De Franse regering stelt de verhoging op de brandstofbelasting met zes maanden uit. Dat zei de Franse premier Philippe in een televisietoespraak.
Ook zullen de prijzen van elektriciteit en gas voorlopig niet worden verhoogd. Het komende halfjaar zal de regering op zoek gaan naar maatregelen die “juist en effectief” zijn. Er moet een nationaal debat komen over de belastingdruk en over het klimaat. Dat begint volgende week en gaat tot 1 maart duren.
Philippe zei dat de Fransen willen dat hun werk weer loont en dat ze geld overhouden aan het eind van de maand. De regering wil dat volgens hem ook. “De koers bepalen en vasthouden is noodzakelijk om Frankrijk te besturen, maar geen belasting verdient het om de eenheid van de natie in gevaar te brengen”, zei hij. Het minimumloon gaat per januari met ruim 3 procent omhoog.

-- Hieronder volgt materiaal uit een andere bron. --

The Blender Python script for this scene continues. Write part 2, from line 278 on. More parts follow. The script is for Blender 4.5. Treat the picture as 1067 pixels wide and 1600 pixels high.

De aankondiging volgt op hevige rellen van de afgelopen weken. Vele duizenden Fransen demonstreerden in meerdere steden in gele hesjes. Ze willen af van de prijsverhogingen voor brandstof en andere dagelijkse kosten. Zaterdag liep het protest in Parijs volledig uit de hand. In totaal hebben de protesten vier mensen het leven gekost. Honderden mensen zijn gewond geraakt.
Geweldplegers gezocht
Philippe zei dat alle Fransen het recht hebben om te demonstreren, maar dat alle Fransen ook het recht hebben op veiligheid. Dat ze normaal moeten kunnen rijden en leven. “De geweldplegers worden gezocht en zullen worden bestraft.” Voor komende zaterdag zijn al eerder nieuwe protesten aangekondigd. Philippe zei dat die kalm moeten verlopen.
Vanochtend zeiden regeringsbronnen al tegen diverse media dat de verhoging op de brandstofbelasting zou worden uitgesteld. Een woordvoerder van de ‘gele hesjes’ stelde vervolgens op de zender BFMTV dat een tijdelijk bevriezen van de brandstofbelasting voor de betogers geen reden zal zijn om naar huis te gaan. Een ander zei dat ze op meer concrete tekenen wachten.
Doodsbedreigingen
Premier Philippe zou vandaag een overleg hebben met woordvoerders van de demonstranten, maar een aantal van hen zegde af omdat de veiligheid in het geding was. Ze hadden doodsbedreigingen gekregen, anoniem maar ook uit eigen gelederen, met de mededeling dat ze niet met de premier moesten praten.